What is asked:
What follows is a listing; restate every line of it word for word.
[Start Provided records]
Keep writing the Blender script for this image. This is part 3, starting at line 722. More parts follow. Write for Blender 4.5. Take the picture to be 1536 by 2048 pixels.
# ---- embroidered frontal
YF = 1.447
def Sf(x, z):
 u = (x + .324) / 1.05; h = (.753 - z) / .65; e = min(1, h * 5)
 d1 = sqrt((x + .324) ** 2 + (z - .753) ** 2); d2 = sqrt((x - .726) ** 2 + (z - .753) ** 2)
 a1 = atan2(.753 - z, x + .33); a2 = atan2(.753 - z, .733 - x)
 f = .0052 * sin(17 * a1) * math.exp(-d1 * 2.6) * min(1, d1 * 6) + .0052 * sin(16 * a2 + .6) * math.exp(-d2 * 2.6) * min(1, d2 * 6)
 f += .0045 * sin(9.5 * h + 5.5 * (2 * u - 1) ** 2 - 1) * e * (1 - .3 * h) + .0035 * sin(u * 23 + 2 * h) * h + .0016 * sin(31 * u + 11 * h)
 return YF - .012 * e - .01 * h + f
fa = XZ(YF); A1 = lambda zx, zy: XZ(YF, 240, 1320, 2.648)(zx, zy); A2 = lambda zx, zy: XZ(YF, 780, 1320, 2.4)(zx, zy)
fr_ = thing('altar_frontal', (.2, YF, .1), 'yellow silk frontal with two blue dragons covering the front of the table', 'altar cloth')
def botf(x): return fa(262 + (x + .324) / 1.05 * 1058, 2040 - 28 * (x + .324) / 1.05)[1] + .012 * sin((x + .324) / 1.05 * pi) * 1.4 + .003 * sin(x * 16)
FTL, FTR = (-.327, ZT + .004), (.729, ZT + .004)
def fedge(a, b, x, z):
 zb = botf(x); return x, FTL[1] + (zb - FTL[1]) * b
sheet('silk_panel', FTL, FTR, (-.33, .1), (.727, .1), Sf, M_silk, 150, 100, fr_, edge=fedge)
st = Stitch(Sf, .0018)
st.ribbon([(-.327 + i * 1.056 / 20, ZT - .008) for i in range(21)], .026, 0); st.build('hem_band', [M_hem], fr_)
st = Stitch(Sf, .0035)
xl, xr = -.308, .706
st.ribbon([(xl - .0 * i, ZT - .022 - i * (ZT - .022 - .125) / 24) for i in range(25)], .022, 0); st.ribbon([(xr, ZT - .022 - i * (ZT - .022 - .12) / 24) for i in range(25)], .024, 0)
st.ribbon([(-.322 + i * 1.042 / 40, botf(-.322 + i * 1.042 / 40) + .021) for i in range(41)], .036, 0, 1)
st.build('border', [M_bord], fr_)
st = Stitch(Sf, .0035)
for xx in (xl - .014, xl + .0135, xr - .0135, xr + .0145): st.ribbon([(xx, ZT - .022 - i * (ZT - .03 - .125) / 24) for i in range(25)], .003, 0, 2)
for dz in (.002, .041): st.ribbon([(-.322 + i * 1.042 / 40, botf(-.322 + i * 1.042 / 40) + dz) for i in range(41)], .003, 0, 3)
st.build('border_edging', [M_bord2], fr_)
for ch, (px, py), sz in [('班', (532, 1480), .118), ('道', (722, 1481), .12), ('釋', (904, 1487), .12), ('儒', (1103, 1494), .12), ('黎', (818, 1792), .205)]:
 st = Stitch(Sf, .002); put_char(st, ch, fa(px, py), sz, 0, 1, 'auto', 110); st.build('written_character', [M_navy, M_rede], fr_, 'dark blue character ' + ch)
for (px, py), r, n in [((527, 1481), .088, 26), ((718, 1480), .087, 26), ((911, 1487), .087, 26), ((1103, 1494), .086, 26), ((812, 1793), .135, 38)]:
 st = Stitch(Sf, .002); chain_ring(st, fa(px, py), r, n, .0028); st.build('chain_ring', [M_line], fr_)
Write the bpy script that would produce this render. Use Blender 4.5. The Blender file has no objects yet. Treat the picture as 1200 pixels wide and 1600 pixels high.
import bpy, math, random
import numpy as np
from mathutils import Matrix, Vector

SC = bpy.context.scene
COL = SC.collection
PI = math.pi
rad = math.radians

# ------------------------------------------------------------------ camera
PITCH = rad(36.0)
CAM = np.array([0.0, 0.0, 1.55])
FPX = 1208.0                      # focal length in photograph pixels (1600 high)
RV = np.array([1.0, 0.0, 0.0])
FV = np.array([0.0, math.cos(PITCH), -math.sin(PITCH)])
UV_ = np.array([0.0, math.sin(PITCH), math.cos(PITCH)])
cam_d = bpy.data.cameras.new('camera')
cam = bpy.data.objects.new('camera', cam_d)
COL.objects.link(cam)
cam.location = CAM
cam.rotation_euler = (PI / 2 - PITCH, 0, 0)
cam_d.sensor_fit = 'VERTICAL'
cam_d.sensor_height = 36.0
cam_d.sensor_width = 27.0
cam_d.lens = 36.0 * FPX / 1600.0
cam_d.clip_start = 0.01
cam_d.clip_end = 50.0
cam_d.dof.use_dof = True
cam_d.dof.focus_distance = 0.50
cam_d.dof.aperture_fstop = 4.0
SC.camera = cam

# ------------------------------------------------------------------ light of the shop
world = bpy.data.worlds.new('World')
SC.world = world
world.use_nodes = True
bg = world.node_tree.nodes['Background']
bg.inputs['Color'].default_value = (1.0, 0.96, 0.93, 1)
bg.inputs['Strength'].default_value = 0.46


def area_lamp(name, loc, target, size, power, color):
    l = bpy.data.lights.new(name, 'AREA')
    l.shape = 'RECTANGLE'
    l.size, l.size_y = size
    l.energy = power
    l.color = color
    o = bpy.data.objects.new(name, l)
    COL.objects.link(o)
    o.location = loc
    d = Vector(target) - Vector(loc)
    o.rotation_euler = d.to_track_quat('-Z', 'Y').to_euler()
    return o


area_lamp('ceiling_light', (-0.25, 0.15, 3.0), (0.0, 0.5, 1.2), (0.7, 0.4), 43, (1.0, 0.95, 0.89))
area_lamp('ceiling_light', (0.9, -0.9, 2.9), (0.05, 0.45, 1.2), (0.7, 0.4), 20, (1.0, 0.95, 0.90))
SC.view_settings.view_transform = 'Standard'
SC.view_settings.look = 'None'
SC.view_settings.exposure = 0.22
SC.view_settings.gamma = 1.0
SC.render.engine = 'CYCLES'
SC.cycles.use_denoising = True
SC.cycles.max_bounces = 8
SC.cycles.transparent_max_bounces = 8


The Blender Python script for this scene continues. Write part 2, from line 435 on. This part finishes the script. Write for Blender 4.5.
[End Provided records]
Reply:
Keep writing the Blender script for this image. This is part 3, starting at line 722. More parts follow. Write for Blender 4.5. Take the picture to be 1536 by 2048 pixels.
# ---- embroidered frontal
YF = 1.447
def Sf(x, z):
 u = (x + .324) / 1.05; h = (.753 - z) / .65; e = min(1, h * 5)
 d1 = sqrt((x + .324) ** 2 + (z - .753) ** 2); d2 = sqrt((x - .726) ** 2 + (z - .753) ** 2)
 a1 = atan2(.753 - z, x + .33); a2 = atan2(.753 - z, .733 - x)
 f = .0052 * sin(17 * a1) * math.exp(-d1 * 2.6) * min(1, d1 * 6) + .0052 * sin(16 * a2 + .6) * math.exp(-d2 * 2.6) * min(1, d2 * 6)
 f += .0045 * sin(9.5 * h + 5.5 * (2 * u - 1) ** 2 - 1) * e * (1 - .3 * h) + .0035 * sin(u * 23 + 2 * h) * h + .0016 * sin(31 * u + 11 * h)
 return YF - .012 * e - .01 * h + f
fa = XZ(YF); A1 = lambda zx, zy: XZ(YF, 240, 1320, 2.648)(zx, zy); A2 = lambda zx, zy: XZ(YF, 780, 1320, 2.4)(zx, zy)
fr_ = thing('altar_frontal', (.2, YF, .1), 'yellow silk frontal with two blue dragons covering the front of the table', 'altar cloth')
def botf(x): return fa(262 + (x + .324) / 1.05 * 1058, 2040 - 28 * (x + .324) / 1.05)[1] + .012 * sin((x + .324) / 1.05 * pi) * 1.4 + .003 * sin(x * 16)
FTL, FTR = (-.327, ZT + .004), (.729, ZT + .004)
def fedge(a, b, x, z):
 zb = botf(x); return x, FTL[1] + (zb - FTL[1]) * b
sheet('silk_panel', FTL, FTR, (-.33, .1), (.727, .1), Sf, M_silk, 150, 100, fr_, edge=fedge)
st = Stitch(Sf, .0018)
st.ribbon([(-.327 + i * 1.056 / 20, ZT - .008) for i in range(21)], .026, 0); st.build('hem_band', [M_hem], fr_)
st = Stitch(Sf, .0035)
xl, xr = -.308, .706
st.ribbon([(xl - .0 * i, ZT - .022 - i * (ZT - .022 - .125) / 24) for i in range(25)], .022, 0); st.ribbon([(xr, ZT - .022 - i * (ZT - .022 - .12) / 24) for i in range(25)], .024, 0)
st.ribbon([(-.322 + i * 1.042 / 40, botf(-.322 + i * 1.042 / 40) + .021) for i in range(41)], .036, 0, 1)
st.build('border', [M_bord], fr_)
st = Stitch(Sf, .0035)
for xx in (xl - .014, xl + .0135, xr - .0135, xr + .0145): st.ribbon([(xx, ZT - .022 - i * (ZT - .03 - .125) / 24) for i in range(25)], .003, 0, 2)
for dz in (.002, .041): st.ribbon([(-.322 + i * 1.042 / 40, botf(-.322 + i * 1.042 / 40) + dz) for i in range(41)], .003, 0, 3)
st.build('border_edging', [M_bord2], fr_)
for ch, (px, py), sz in [('班', (532, 1480), .118), ('道', (722, 1481), .12), ('釋', (904, 1487), .12), ('儒', (1103, 1494), .12), ('黎', (818, 1792), .205)]:
 st = Stitch(Sf, .002); put_char(st, ch, fa(px, py), sz, 0, 1, 'auto', 110); st.build('written_character', [M_navy, M_rede], fr_, 'dark blue character ' + ch)
for (px, py), r, n in [((527, 1481), .088, 26), ((718, 1480), .087, 26), ((911, 1487), .087, 26), ((1103, 1494), .086, 26), ((812, 1793), .135, 38)]:
 st = Stitch(Sf, .002); chain_ring(st, fa(px, py), r, n, .0028); st.build('chain_ring', [M_line], fr_)
Write the bpy script that would produce this render. Use Blender 4.5. The Blender file has no objects yet. Treat the picture as 1200 pixels wide and 1600 pixels high.
import bpy, math, random
import numpy as np
from mathutils import Matrix, Vector

SC = bpy.context.scene
COL = SC.collection
PI = math.pi
rad = math.radians

# ------------------------------------------------------------------ camera
PITCH = rad(36.0)
CAM = np.array([0.0, 0.0, 1.55])
FPX = 1208.0                      # focal length in photograph pixels (1600 high)
RV = np.array([1.0, 0.0, 0.0])
FV = np.array([0.0, math.cos(PITCH), -math.sin(PITCH)])
UV_ = np.array([0.0, math.sin(PITCH), math.cos(PITCH)])
cam_d = bpy.data.cameras.new('camera')
cam = bpy.data.objects.new('camera', cam_d)
COL.objects.link(cam)
cam.location = CAM
cam.rotation_euler = (PI / 2 - PITCH, 0, 0)
cam_d.sensor_fit = 'VERTICAL'
cam_d.sensor_height = 36.0
cam_d.sensor_width = 27.0
cam_d.lens = 36.0 * FPX / 1600.0
cam_d.clip_start = 0.01
cam_d.clip_end = 50.0
cam_d.dof.use_dof = True
cam_d.dof.focus_distance = 0.50
cam_d.dof.aperture_fstop = 4.0
SC.camera = cam

# ------------------------------------------------------------------ light of the shop
world = bpy.data.worlds.new('World')
SC.world = world
world.use_nodes = True
bg = world.node_tree.nodes['Background']
bg.inputs['Color'].default_value = (1.0, 0.96, 0.93, 1)
bg.inputs['Strength'].default_value = 0.46


def area_lamp(name, loc, target, size, power, color):
    l = bpy.data.lights.new(name, 'AREA')
    l.shape = 'RECTANGLE'
    l.size, l.size_y = size
    l.energy = power
    l.color = color
    o = bpy.data.objects.new(name, l)
    COL.objects.link(o)
    o.location = loc
    d = Vector(target) - Vector(loc)
    o.rotation_euler = d.to_track_quat('-Z', 'Y').to_euler()
    return o


area_lamp('ceiling_light', (-0.25, 0.15, 3.0), (0.0, 0.5, 1.2), (0.7, 0.4), 43, (1.0, 0.95, 0.89))
area_lamp('ceiling_light', (0.9, -0.9, 2.9), (0.05, 0.45, 1.2), (0.7, 0.4), 20, (1.0, 0.95, 0.90))
SC.view_settings.view_transform = 'Standard'
SC.view_settings.look = 'None'
SC.view_settings.exposure = 0.22
SC.view_settings.gamma = 1.0
SC.render.engine = 'CYCLES'
SC.cycles.use_denoising = True
SC.cycles.max_bounces = 8
SC.cycles.transparent_max_bounces = 8


The Blender Python script for this scene continues. Write part 2, from line 435 on. This part finishes the script. Write for Blender 4.5.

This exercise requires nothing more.